======== Data section

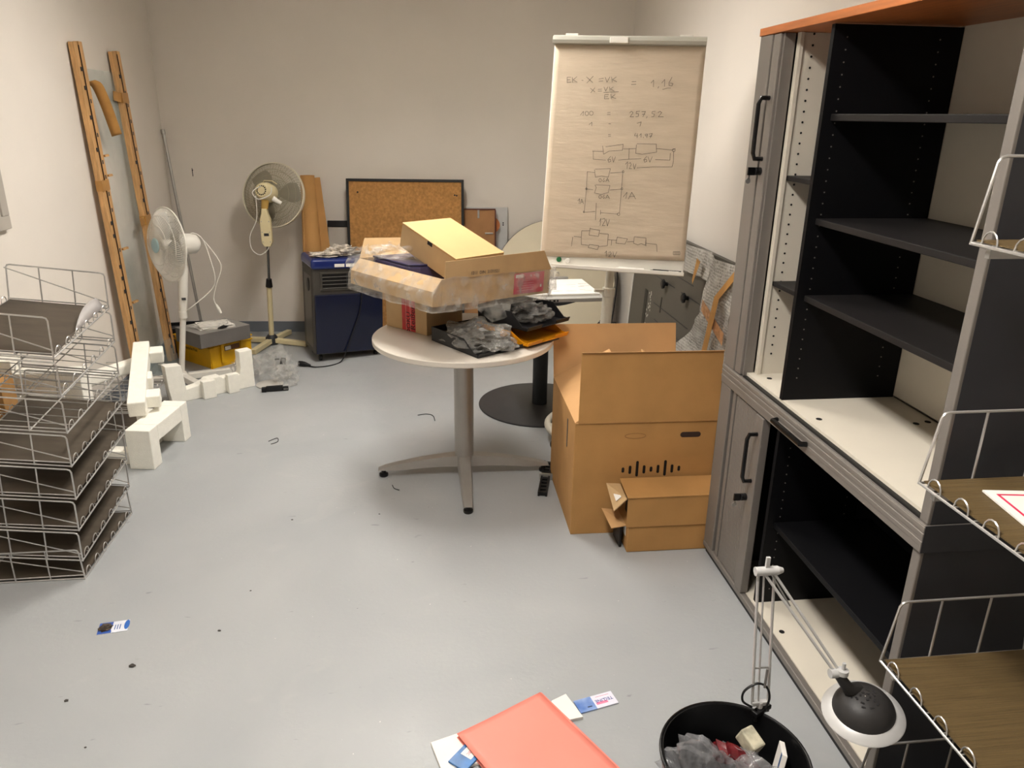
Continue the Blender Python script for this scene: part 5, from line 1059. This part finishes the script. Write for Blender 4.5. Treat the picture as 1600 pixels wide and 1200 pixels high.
MB().lathe([(.034, .0020), (.034, .0026)], 24, Matrix.Translation((.010, -.004, 0)) @ Matrix.Diagonal((.5, .85, 1, 1))).build('white_oval', mat('card_white', (228, 230, 238), 0.3), bcd)
MB().lathe([(.030, .0020), (.030, .0026)], 24, Matrix.Translation((.042, .004, 0)) @ Matrix.Diagonal((.28, .85, 1, 1))).build('blue_oval', mat('card_blue2', (64, 112, 190), 0.3), bcd)
MB().blob((-.026, .002, .003), (.022, .020, .007), 71, .4, 3, 3, .002).build('blister_content', mat('blister_brown', (92, 80, 70), 0.3, var=0.4, scale=40), bcd, smooth=True)
b = MB()
for k in range(3): b.bx(.004 + k * .008, .007 + k * .008, -.016, .010, .0026, .0029)
b.build('card_print', mat('card_print_blue', (70, 104, 160), 0.4), bcd)
# crumbs of dirt
rnd = random.Random(5)
CR = [(-.955, 2.135, .011), (-1.10, 1.995, .007), (-.72, 2.29, .006), (-.585, 3.045, .005), (-.97, 1.80, .004), (-.205, 3.06, .004), (-.66, 2.52, .004)]
for i, (x, y, s_) in enumerate(CR):
    o = MB().blob((x, y, s_ * .25), (s_, s_ * .7, s_ * .35), 80 + i, .5, 2.5, 2, .0005).build('dirt_crumb', mat('dirt_dark', (70, 66, 62), 0.9)); tag(o, 'small dark crumb of dirt on the bare floor', 'crumb', 'dirt crumbs on the floor')
tag(MB().tube(smooth_path([(-.03, 4.235, .003), (.02, 4.25, .003), (.06, 4.22, .003), (.07, 4.14, .003)]), .0022, 5).build('wire_scrap', M_BLACK, smooth=True), 'thin curved black wire scrap on the floor behind the white table', 'wire')
tag(MB().tube(smooth_path([(-.155, 3.335, .003), (-.145, 3.30, .003), (-.12, 3.28, .003)]), .0022, 5).build('wire_scrap', M_BLACK, smooth=True), 'short black wire scrap under the left arm of the white table', 'wire')
tag(MB().tube(smooth_path([(-.84, 3.92, .003), (-.80, 3.96, .003), (-.79, 3.91, .003), (-.82, 3.88, .003)]), .002, 5).build('wire_scrap', M_BLACK, smooth=True), 'tiny curled black wire scrap in the middle of the open floor', 'wire')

================

Stated exercise: Omit the pictures and reproduce the listing exactly.

Correct output:
Continue the Blender Python script for this scene: part 5, from line 1059. This part finishes the script. Write for Blender 4.5. Treat the picture as 1600 pixels wide and 1200 pixels high.
MB().lathe([(.034, .0020), (.034, .0026)], 24, Matrix.Translation((.010, -.004, 0)) @ Matrix.Diagonal((.5, .85, 1, 1))).build('white_oval', mat('card_white', (228, 230, 238), 0.3), bcd)
MB().lathe([(.030, .0020), (.030, .0026)], 24, Matrix.Translation((.042, .004, 0)) @ Matrix.Diagonal((.28, .85, 1, 1))).build('blue_oval', mat('card_blue2', (64, 112, 190), 0.3), bcd)
MB().blob((-.026, .002, .003), (.022, .020, .007), 71, .4, 3, 3, .002).build('blister_content', mat('blister_brown', (92, 80, 70), 0.3, var=0.4, scale=40), bcd, smooth=True)
b = MB()
for k in range(3): b.bx(.004 + k * .008, .007 + k * .008, -.016, .010, .0026, .0029)
b.build('card_print', mat('card_print_blue', (70, 104, 160), 0.4), bcd)
# crumbs of dirt
rnd = random.Random(5)
CR = [(-.955, 2.135, .011), (-1.10, 1.995, .007), (-.72, 2.29, .006), (-.585, 3.045, .005), (-.97, 1.80, .004), (-.205, 3.06, .004), (-.66, 2.52, .004)]
for i, (x, y, s_) in enumerate(CR):
    o = MB().blob((x, y, s_ * .25), (s_, s_ * .7, s_ * .35), 80 + i, .5, 2.5, 2, .0005).build('dirt_crumb', mat('dirt_dark', (70, 66, 62), 0.9)); tag(o, 'small dark crumb of dirt on the bare floor', 'crumb', 'dirt crumbs on the floor')
tag(MB().tube(smooth_path([(-.03, 4.235, .003), (.02, 4.25, .003), (.06, 4.22, .003), (.07, 4.14, .003)]), .0022, 5).build('wire_scrap', M_BLACK, smooth=True), 'thin curved black wire scrap on the floor behind the white table', 'wire')
tag(MB().tube(smooth_path([(-.155, 3.335, .003), (-.145, 3.30, .003), (-.12, 3.28, .003)]), .0022, 5).build('wire_scrap', M_BLACK, smooth=True), 'short black wire scrap under the left arm of the white table', 'wire')
tag(MB().tube(smooth_path([(-.84, 3.92, .003), (-.80, 3.96, .003), (-.79, 3.91, .003), (-.82, 3.88, .003)]), .002, 5).build('wire_scrap', M_BLACK, smooth=True), 'tiny curled black wire scrap in the middle of the open floor', 'wire')